Arch’s Grandisson: Coface stake “strategic” as Asia reach grows

February 26 2020 by Andrew Tjaardstra

France’s fourth largest bank Natixis has agreed to sell a 29.5% stake in Coface to Arch Capital Group, in a deal valued at around €480 million (US$520 million).

Arch is buying the Coface stake for €10.70 per share, a discount of around 6% to Coface’s €11.38 closing price on February 24; Natixis will hold 12.2% of Coface after the sale.

The deal for Arch Capital will expand the specialty player’s presence in Asia Pacific and comes as Arch Re is buying a stake in Sydney-headquartered Precision Marketing Asia Pacific.

Coface, headquartered in France, offers coverage for over 200 countries; it has a presence across 17 Asia Pacific countries including Australia, New Zealand, Singapore, Taiwan and Thailand. Singapore-based Bhupesh Gupta is chief executive of Coface Asia Pacific.

Marc Grandisson, Arch’s chief executive, said: “This is a long-term, strategic investment in Coface, and fits with Arch’s efforts to develop uncorrelated sources of underwriting income.
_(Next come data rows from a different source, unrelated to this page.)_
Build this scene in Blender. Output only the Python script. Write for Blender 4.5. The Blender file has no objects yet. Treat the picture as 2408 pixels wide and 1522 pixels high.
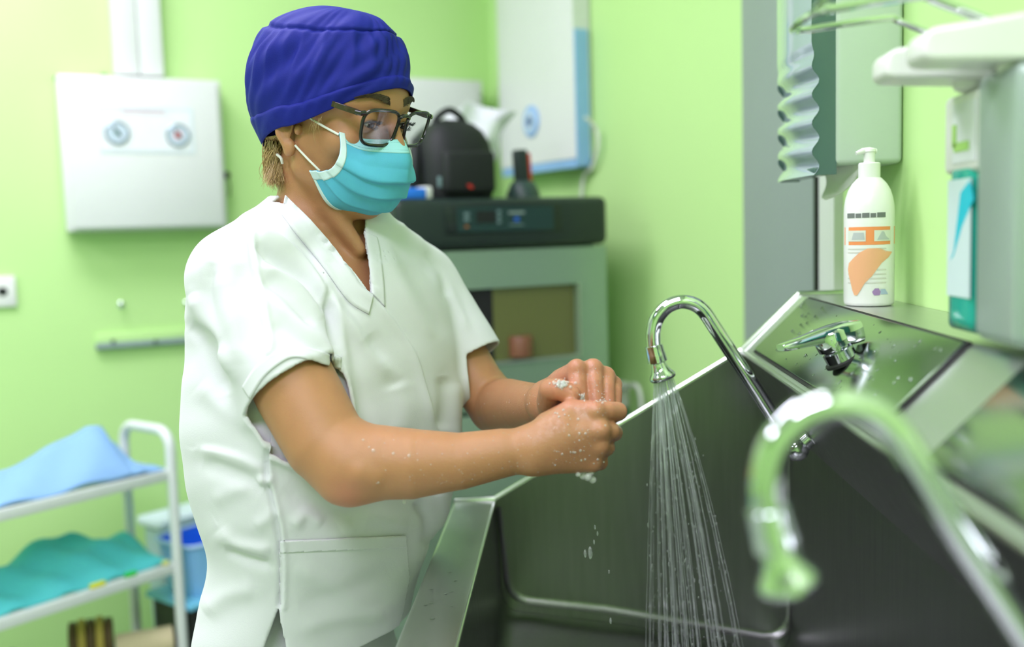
import bpy, bmesh, math, random
import numpy as np
from mathutils import Vector, Matrix
from mathutils.bvhtree import BVHTree

random.seed(7); rng = np.random.default_rng(7)
SC = bpy.context.scene
COL = SC.collection

# ------------------------------------------------------------------ camera
IMW, IMH, FOC = 2408.0, 1522.0, 2341.1          # 35 mm lens on a 36 mm wide sensor
CAM = Vector((0.0, 0.0, 1.33))
YAW, PITCH, ROLL = math.radians(3.2), math.radians(5.3), math.radians(1.7)
R0 = Vector((math.cos(YAW), math.sin(YAW), 0))           # horizontal right
W0 = Vector((-math.sin(YAW), math.cos(YAW), 0))          # horizontal forward
ZUP = Vector((0, 0, 1))
CW = W0 * math.cos(PITCH) - ZUP * math.sin(PITCH)
CU0 = ZUP * math.cos(PITCH) + W0 * math.sin(PITCH)
CR = R0 * math.cos(ROLL) - CU0 * math.sin(ROLL)
CU = CU0 * math.cos(ROLL) + R0 * math.sin(ROLL)
cam_data = bpy.data.cameras.new('camera')
cam_data.lens = 35.0; cam_data.sensor_width = 36.0; cam_data.sensor_fit = 'HORIZONTAL'
cam_data.clip_start = 0.02
cam_data.dof.use_dof = True
cam_data.dof.focus_distance = 1.20
cam_data.dof.aperture_fstop = 2.0
cam = bpy.data.objects.new('camera', cam_data); COL.objects.link(cam)
m3 = Matrix((CR, CU, -CW)).transposed()
cam.matrix_world = Matrix.Translation(CAM) @ m3.to_4x4()
SC.camera = cam

# ------------------------------------------------------------------ world, exposure
world = bpy.data.worlds.new('world'); SC.world = world; world.use_nodes = True
world.node_tree.nodes['Background'].inputs[0].default_value = (0.75, 0.85, 0.9, 1)
world.node_tree.nodes['Background'].inputs[1].default_value = 0.25
SC.view_settings.view_transform = 'Standard'
SC.view_settings.look = 'None'
SC.view_settings.gamma = 1.0
SC.view_settings.use_curve_mapping = False
SC.view_settings.exposure = 0.05

CEIL = 2.80
# ceiling lamps: x, y, size x, size y, watts
LAMPS = [(-1.2, 1.70, 1.2, 0.6, 26.0), (-0.50, 0.75, 1.2, 0.6, 9.0), (-0.40, -0.8, 1.2, 0.6, 40.0), (-2.5, 0.4, 0.6, 1.2, 22.0)]
for (lx, ly, sx, sy, w) in LAMPS:
    ld = bpy.data.lights.new('panel_light', 'AREA'); ld.shape = 'RECTANGLE'
    ld.size = sx; ld.size_y = sy; ld.energy = w; ld.color = (1.0, 0.87, 1.20)
    lo_ = bpy.data.objects.new('panel_light', ld); COL.objects.link(lo_)
    lo_.location = (lx, ly, CEIL - 0.035)

# ------------------------------------------------------------------ projection helpers
def P(px, py, d):
    """world point at depth d (metres along the view axis) that the photo shows at (px, py)"""
    return CAM + CW * d + CR * ((px - IMW / 2) / FOC * d) + CU * ((IMH / 2 - py) / FOC * d)
def ray(px, py): return (P(px, py, 1.0) - CAM).normalized()
def proj(p):
    q = Vector(p) - CAM; d = q.dot(CW)
    return (IMW / 2 + FOC * q.dot(CR) / d, IMH / 2 - FOC * q.dot(CU) / d, d)
def onplane(px, py, p0, n):
    r = ray(px, py); t = (Vector(p0) - CAM).dot(n) / r.dot(n)
    return CAM + r * t
def along_px(p0, d, px):
    """t so that p0 + t*d shows at column px"""
    p0 = Vector(p0) - CAM; k = (px - IMW / 2) / FOC
    A = p0.dot(CR) - k * p0.dot(CW); B = d.dot(CR) - k * d.dot(CW)
    return -A / B
_c = np.array(CAM); _w = np.array(CW); _r = np.array(CR); _u = np.array(CU)
def projN(V):
    q = V - _c; d = q @ _w
    return IMW / 2 + FOC * (q @ _r) / d, IMH / 2 - FOC * (q @ _u) / d, d

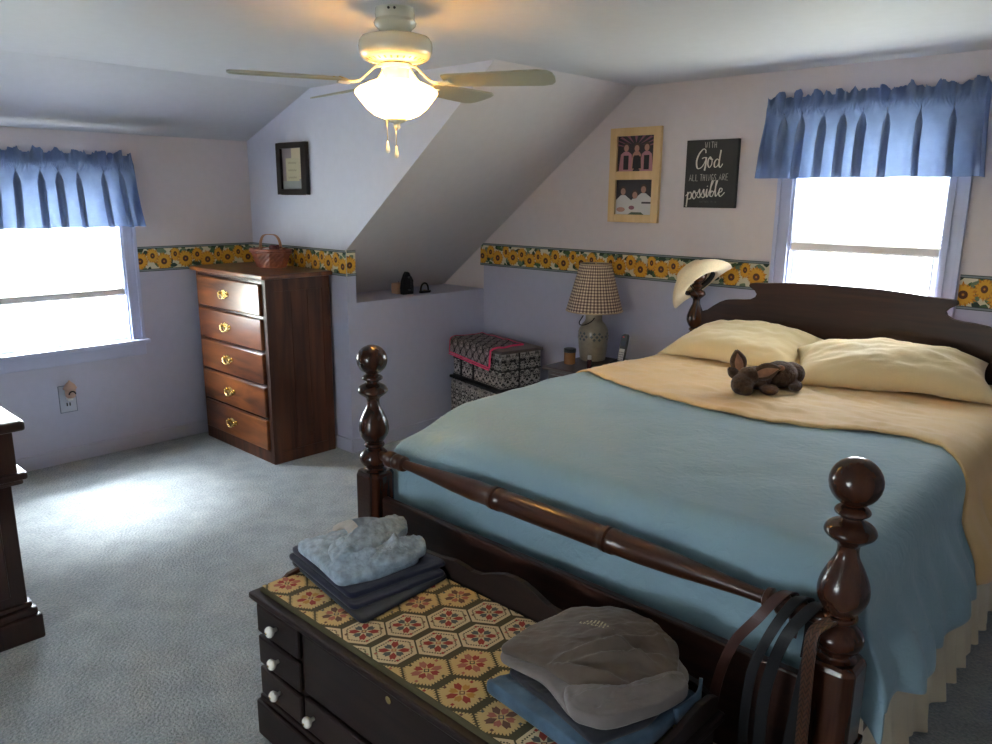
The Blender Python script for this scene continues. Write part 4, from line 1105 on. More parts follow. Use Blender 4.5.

Our companies share a focus on specialty underwriting where knowledge and expertise create value for our clients, and trade credit contributes to Arch’s specialty-driven business model.”

Grandisson (pictured) added: “We support Coface’s management team and are aligned with their strategic plan.”

There are no anticipated impacts on Coface’s or Arch’s employees resulting from the proposed transaction. Arch has indicated that it does not intend to seek control of Coface for a period of 12 months after the closing of the transaction.

As part of the transaction, Natixis’ seven representatives on Coface’s board of directors will resign and be replaced by four Arch nominees.

Last July, a report by Reuters said that buyout firm Apollo Global Management has approached trade credit insurer Coface to buy the company. At the time Natixis has said it wasn’t interested in selling its stake and was not in talks with any bidder.